Kyes Stevens, the founder and director of the Alabama Prison Arts + Education Project in the College of Human Sciences at Auburn, and Provost Timothy Boosinger will join a select group of prison higher education directors and provosts from colleges and universities around the nation to explore the role of higher education and the myriad challenges facing the current criminal justice system.

"This is an incredible opportunity to share the academic goals of Auburn University and the Alabama Prison Arts + Education Project with the current administration," said Stevens. "The voices that will join at this table are long-established and successful models from around the nation, and we all welcome the opportunity to inform the national dialogue about higher education needs in prisons in the U.S."

Since 2002, the Alabama Prison Arts + Education Project has grown to offer college-level courses in 10 prisons in Alabama, working with both men's and women's facilities to gain access to quality and sustained academic programming.
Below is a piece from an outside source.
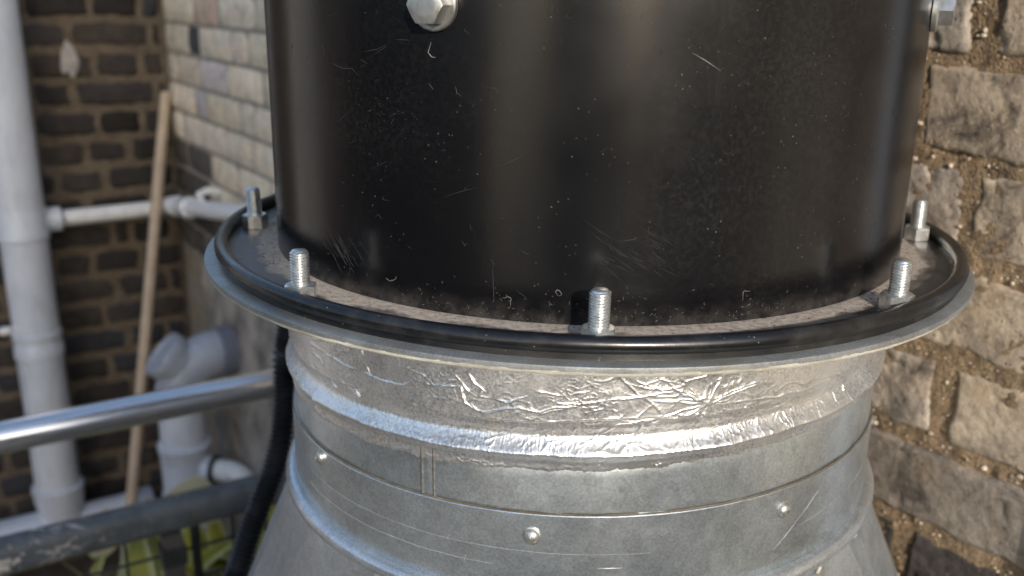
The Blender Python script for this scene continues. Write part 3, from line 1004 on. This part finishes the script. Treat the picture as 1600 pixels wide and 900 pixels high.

It has served more than 2,400 students with more than 240 semester-length classes in the arts, humanities, human sciences and STEM, or science, technology, engineering and mathematics, since its inception.

"This program supports educational opportunities for a specific community of the state," said Boosinger. "It also provides Auburn faculty, students and staff the opportunity to better understand the challenges facing the state of Alabama."

The Alabama Prison Arts + Education Project is funded by grants, including a recent $120,000 grant from the Laughing Gull Foundation to support STEM classes.